## What you will do
Under this line sits a listing. Repeat exactly and only its lines from the one holding "Reconstruct this image" through the one holding "return (f(r), f(g), f(b), 1.0)"; skip pictures.

## Provided data
==============================

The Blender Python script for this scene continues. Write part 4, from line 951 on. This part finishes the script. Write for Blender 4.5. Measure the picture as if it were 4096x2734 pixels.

==============================

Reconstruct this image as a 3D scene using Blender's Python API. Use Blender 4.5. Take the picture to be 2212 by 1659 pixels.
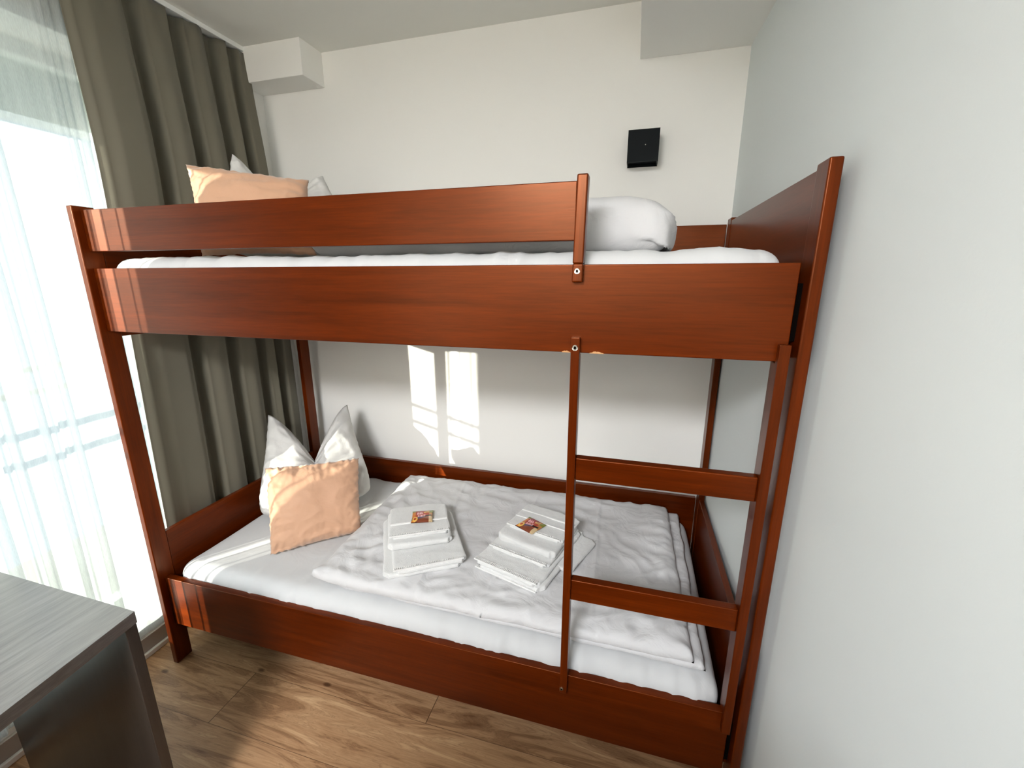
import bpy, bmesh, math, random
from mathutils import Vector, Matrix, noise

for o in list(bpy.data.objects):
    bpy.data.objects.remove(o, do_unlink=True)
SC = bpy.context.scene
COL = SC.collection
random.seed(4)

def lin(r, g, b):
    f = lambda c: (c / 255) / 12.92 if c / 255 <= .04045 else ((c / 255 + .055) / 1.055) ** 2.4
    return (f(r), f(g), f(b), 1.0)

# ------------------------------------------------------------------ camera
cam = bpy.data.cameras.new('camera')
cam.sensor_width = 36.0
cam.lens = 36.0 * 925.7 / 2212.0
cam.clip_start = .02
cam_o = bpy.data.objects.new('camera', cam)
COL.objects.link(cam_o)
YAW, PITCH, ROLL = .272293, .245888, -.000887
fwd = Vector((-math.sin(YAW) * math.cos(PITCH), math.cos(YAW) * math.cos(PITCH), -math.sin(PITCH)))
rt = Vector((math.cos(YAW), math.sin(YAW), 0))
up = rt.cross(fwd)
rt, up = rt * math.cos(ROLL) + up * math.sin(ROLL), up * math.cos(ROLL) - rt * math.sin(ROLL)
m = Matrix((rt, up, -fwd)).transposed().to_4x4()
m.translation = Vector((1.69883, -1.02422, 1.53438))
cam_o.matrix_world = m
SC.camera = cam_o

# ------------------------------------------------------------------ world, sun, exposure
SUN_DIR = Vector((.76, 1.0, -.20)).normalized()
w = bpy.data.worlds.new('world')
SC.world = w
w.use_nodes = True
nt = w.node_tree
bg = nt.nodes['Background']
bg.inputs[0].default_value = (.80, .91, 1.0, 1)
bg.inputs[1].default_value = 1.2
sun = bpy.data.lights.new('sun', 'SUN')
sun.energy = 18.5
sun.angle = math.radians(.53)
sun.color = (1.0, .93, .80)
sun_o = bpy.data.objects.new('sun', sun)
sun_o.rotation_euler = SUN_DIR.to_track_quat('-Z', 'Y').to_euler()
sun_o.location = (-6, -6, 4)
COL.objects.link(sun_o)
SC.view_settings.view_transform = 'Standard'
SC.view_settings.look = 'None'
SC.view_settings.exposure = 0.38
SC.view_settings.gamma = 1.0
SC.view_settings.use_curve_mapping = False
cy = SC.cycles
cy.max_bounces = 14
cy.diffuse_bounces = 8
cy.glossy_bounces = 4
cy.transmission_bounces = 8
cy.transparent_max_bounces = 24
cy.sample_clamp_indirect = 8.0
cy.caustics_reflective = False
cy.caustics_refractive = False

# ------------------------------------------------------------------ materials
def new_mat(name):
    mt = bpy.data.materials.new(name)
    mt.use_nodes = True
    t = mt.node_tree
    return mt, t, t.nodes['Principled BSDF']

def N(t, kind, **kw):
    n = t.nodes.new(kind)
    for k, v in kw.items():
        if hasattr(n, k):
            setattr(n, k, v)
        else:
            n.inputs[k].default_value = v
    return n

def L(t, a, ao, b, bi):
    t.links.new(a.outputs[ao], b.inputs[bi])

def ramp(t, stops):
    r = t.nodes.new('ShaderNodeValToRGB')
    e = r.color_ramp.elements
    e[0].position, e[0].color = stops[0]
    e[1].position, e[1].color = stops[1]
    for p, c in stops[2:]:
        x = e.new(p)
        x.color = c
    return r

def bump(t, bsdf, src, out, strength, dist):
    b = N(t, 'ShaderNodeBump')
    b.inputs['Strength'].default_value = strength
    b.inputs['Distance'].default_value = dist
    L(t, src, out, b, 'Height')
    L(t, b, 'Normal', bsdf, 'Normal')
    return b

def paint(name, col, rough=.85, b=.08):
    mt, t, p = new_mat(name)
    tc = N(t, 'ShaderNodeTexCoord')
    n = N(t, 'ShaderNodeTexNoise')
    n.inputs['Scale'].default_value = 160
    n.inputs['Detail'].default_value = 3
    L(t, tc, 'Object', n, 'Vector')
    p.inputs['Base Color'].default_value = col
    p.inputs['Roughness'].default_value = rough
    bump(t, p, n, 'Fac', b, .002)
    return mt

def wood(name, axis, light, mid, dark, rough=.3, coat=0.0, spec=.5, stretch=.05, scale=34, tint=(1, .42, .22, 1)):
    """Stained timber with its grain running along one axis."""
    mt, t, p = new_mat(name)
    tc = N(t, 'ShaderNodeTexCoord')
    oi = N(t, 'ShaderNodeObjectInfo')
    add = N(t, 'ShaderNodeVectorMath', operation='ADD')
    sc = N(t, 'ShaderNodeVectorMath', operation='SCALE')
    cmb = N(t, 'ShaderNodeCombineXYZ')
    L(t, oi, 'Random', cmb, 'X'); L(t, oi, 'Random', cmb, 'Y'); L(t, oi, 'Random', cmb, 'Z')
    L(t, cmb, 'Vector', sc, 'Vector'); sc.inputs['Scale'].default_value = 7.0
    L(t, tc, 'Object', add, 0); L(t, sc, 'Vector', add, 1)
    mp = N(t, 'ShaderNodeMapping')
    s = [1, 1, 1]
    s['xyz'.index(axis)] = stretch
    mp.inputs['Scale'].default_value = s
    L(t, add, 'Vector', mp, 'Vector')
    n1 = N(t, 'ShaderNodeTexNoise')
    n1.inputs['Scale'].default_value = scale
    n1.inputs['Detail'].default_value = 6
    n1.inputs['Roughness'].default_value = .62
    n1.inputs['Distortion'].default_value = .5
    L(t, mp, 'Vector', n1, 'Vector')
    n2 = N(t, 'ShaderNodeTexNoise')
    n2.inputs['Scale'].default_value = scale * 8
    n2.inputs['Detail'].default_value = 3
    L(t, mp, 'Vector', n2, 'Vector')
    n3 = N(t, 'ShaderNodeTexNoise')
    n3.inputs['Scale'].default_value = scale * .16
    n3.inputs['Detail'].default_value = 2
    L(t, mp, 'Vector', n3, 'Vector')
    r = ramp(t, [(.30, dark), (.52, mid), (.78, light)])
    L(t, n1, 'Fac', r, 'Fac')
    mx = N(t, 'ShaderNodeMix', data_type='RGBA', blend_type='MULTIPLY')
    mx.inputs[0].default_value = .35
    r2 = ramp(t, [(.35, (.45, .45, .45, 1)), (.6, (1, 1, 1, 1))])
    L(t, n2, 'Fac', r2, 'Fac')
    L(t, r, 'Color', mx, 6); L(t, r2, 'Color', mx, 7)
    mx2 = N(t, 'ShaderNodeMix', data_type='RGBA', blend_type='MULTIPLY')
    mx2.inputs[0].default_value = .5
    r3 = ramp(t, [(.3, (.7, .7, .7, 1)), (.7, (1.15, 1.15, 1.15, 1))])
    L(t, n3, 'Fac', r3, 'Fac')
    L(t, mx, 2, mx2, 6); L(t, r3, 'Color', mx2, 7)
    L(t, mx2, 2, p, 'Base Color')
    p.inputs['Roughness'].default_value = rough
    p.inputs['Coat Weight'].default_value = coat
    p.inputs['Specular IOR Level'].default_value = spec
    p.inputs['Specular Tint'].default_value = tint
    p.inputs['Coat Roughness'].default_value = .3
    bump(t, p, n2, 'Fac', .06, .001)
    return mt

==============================

## Completed task
Reconstruct this image as a 3D scene using Blender's Python API. Use Blender 4.5. Take the picture to be 2212 by 1659 pixels.
import bpy, bmesh, math, random
from mathutils import Vector, Matrix, noise

for o in list(bpy.data.objects):
    bpy.data.objects.remove(o, do_unlink=True)
SC = bpy.context.scene
COL = SC.collection
random.seed(4)

def lin(r, g, b):
    f = lambda c: (c / 255) / 12.92 if c / 255 <= .04045 else ((c / 255 + .055) / 1.055) ** 2.4
    return (f(r), f(g), f(b), 1.0)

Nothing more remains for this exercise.